Bury the Hatchet
Trauma, especially interpersonal neglect and abuse, can leave us expecting an attack from all sides. While some people may respond to this by becoming universally passive, others may find themselves quick on the draw with both defensive and offensive strategies. Basically, they're always ready for a fight and when they feel threatened, they can't seem to recognize a friendly face. Arguments with them seem to have no boundaries, no holds are barred, and dirty fighting is the rule.
I remember once getting advice from my father that so much of professional fighting is artificial. He said that in a real fight, a street fight, where your life is actually on the line, there is no such thing as sportsmanship or dirty fighting. You go for the eyes, the throat, any other tender or vulnerable spots you can find, and whatever else you need to do in order to survive. Pretty brutal perspective to hear as a 6-year-old. I'm kidding. I don't actually remember how old I was but the lesson and the personal anecdotes he shared at the time have stuck with me since then and I think have somewhat shaped my own view of others and my place in the world.
That’s the unspoken rule that trauma teaches us; the attack is imminent and can come from anywhere or anyone, so pull out every weapon that you've got and fight to the death. Our trauma makes us experts at seeing whatever it was that hurt us; we can see the danger where others can’t, and we are so good at seeing it that we can see it when it’s not even there. Sometimes that strategy is necessary. Some parts of this world are cold, lonely, and unforgiving, especially when you are alone.
That strategy backfires spectacularly, however, once you are back in civilization, and particularly when you are in a loving and vulnerable relationship. We use weapons there too, but they are usually made of words, gestures, and expressions. In a loving relationship, most of these weapons should be kept holstered, put aside, locked away, and some should be buried entirely. Not that we can’t disagree or even argue and not that we can’t stand up for ourselves, but, like boxing, we agree beforehand to a set of rules that allows there to be an afterward, when we can be friends again.

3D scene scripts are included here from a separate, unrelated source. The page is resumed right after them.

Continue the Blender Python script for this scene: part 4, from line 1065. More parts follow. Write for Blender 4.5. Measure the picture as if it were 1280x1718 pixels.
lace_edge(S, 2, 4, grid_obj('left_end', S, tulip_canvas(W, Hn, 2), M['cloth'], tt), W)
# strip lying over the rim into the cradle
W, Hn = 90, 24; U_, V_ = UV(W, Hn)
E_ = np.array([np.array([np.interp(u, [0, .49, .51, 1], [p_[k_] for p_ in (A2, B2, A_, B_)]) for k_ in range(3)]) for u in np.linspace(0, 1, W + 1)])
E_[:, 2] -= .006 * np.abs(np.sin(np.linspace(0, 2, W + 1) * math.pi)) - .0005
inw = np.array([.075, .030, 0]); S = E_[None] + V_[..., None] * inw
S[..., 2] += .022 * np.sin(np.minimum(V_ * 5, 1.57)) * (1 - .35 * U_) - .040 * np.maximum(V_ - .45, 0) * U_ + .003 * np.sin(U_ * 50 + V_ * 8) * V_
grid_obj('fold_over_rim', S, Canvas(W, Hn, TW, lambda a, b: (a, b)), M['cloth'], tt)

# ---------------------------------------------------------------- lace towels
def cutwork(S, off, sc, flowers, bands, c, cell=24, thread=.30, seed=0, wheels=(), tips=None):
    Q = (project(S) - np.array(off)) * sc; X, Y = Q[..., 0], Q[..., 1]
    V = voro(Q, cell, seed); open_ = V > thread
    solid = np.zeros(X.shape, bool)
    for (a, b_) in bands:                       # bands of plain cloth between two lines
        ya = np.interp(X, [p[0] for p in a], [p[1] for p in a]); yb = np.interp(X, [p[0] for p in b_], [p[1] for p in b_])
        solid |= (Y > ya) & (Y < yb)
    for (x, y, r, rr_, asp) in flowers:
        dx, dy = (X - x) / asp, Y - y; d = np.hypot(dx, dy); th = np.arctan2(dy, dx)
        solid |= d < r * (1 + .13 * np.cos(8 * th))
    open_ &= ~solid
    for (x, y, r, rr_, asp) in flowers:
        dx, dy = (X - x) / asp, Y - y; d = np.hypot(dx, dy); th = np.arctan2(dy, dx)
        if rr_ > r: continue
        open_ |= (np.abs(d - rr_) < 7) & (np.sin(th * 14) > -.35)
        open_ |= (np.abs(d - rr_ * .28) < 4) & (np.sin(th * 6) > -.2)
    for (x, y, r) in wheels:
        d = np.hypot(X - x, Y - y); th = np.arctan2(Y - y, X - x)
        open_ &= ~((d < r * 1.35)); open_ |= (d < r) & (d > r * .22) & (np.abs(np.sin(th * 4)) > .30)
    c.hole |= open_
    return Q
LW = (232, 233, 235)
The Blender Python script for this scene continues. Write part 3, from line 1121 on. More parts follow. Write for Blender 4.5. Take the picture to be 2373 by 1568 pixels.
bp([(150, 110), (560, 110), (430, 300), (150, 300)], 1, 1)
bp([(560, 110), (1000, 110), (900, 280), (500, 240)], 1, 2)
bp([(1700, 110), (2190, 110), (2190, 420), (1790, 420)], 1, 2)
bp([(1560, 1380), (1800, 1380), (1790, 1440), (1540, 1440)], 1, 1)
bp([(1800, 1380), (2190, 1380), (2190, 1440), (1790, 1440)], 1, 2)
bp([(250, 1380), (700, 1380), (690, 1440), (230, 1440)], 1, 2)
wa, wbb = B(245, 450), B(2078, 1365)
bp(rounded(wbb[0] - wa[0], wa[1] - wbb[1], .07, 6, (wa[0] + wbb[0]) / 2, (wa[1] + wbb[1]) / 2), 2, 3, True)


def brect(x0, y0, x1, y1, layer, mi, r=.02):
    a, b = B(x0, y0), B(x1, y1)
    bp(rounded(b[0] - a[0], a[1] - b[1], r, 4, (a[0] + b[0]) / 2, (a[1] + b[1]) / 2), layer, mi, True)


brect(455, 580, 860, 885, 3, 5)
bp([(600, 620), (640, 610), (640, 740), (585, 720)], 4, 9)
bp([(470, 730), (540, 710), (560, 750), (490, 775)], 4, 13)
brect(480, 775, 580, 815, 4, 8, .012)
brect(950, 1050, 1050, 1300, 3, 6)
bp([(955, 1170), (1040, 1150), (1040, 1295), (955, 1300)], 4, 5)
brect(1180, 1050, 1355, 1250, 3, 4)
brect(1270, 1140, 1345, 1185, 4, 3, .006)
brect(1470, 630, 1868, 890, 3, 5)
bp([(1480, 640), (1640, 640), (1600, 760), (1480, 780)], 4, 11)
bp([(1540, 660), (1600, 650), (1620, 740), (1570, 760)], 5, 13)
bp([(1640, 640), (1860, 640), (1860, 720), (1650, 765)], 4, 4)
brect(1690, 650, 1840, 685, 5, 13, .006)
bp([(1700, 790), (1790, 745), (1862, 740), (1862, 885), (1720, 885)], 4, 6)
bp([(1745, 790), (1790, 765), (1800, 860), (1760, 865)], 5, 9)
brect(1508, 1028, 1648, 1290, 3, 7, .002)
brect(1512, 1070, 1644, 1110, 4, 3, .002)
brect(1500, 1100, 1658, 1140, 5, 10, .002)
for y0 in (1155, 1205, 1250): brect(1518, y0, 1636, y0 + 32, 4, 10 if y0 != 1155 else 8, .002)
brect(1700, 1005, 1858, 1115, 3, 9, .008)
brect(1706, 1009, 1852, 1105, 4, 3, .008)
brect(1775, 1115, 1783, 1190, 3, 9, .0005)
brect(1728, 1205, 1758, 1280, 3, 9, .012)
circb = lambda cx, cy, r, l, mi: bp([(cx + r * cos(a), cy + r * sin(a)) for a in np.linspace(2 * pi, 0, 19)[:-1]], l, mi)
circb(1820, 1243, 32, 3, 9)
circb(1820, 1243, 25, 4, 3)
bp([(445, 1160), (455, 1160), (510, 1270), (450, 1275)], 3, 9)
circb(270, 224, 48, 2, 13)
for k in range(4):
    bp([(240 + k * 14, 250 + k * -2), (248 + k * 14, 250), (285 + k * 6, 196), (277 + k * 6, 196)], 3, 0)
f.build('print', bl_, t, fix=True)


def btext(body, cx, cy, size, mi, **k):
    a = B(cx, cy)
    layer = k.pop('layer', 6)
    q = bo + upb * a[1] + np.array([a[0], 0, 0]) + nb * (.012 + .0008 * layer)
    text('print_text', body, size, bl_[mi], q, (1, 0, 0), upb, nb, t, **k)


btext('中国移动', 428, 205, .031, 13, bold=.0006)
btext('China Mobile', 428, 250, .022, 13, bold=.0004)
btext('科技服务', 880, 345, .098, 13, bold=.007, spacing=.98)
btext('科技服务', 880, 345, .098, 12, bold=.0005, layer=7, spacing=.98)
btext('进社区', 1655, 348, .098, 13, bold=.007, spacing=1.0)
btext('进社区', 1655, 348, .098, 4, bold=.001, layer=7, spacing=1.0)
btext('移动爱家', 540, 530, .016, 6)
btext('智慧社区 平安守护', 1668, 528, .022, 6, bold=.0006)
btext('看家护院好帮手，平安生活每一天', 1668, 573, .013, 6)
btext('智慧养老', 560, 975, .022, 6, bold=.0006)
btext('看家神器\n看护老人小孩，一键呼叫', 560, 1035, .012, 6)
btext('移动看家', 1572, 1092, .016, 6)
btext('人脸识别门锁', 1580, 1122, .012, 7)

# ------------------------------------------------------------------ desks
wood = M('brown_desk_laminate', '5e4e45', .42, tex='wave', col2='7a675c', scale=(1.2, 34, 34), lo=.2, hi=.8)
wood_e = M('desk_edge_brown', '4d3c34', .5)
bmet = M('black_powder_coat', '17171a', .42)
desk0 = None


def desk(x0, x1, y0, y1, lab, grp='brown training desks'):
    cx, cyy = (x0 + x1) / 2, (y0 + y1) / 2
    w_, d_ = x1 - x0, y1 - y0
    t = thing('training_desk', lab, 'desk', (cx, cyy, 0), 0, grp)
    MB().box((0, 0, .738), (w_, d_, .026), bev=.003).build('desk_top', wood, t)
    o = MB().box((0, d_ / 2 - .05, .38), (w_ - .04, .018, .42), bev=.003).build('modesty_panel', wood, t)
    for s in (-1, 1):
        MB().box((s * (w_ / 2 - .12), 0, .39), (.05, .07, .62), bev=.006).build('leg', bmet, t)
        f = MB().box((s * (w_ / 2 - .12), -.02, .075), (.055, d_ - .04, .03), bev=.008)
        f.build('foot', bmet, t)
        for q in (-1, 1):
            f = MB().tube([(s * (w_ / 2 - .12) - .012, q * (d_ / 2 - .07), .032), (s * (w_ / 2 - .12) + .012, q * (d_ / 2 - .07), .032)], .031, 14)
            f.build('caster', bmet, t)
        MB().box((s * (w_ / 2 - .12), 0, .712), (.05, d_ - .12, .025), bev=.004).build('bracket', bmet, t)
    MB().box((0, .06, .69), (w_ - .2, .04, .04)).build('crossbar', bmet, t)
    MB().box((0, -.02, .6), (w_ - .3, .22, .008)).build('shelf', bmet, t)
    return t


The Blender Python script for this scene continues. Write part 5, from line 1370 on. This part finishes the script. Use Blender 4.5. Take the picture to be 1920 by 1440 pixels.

Truly loving someone means that we know how to hurt them but choose to comfort them instead. Even when we may feel hurt by them, we choose to trust in their good heart and good intentions, or at least in their willingness to learn from their mistakes. We choose to see them as a whole, not just as the snapshot of their worst moment. This is when trust matters the most, actually. This is when forgiveness means the most, when we refuse to let our past injuries be the cause for losing hope in current relationships.